Sólo te tengo a ti, y me gustaría deshacerme de ese afán de posesión. En una ocasión me dijeron que no se trata de tener, sino de disfrutar. Disfrutar de ti. Convencerse de que no eres mía, de que sólo he tenido la suerte de ser obsequiada contigo, y de que debería dar gracias por ello a diario en lugar de sentir miedo porque esto algún día tendrá fin. Creo que ese miedo no es natural, ¿o tal vez sí?
Llegar a casa después del trabajo matinal y abrazarte es la mayor recompensa.
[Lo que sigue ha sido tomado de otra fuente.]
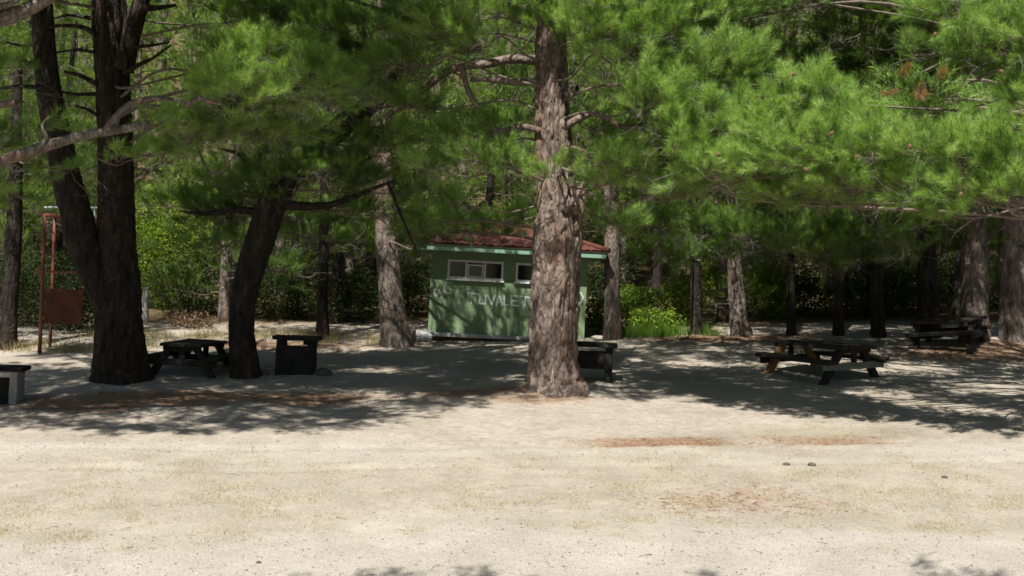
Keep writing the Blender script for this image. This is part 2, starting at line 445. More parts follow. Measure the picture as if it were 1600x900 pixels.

Sólo esa recompensa estos catorce meses ya debería hacerme sentir lo suficientemente bien como para dejar de exigirle al destino.
No tengo derecho a exigir nada, sólo la obligación de agradecer.
Agradecer por ti y en tu nombre que hayas nacido en esta casa, lejos de conflictos familiares que podrían dañar tu cuerpo y tu espíritu.
Qué suerte has tenido, llegando a este mundo en esta época en la que las mujeres tenemos al menos voz para reivindicar, derecho al voto, reconocida nuestra capacidad para decidir, para estudiar, para discernir lo que es justo y lo que no, qué nos merecemos y qué es ofensivo, para exigir lo nuestro, lo propio, para valorarnos y ser valoradas.
Pequeño milagro, enséñame a conformarme con lo que he vivido, a sentirme afortunada por tu rosa sonrisa, alójame en tus transparentes hadas de ser imaginario y llévame contigo en tu viaje nocturno, ese que yo velaré cada día.
Hada de rosa mirada, gracias por venir a mí.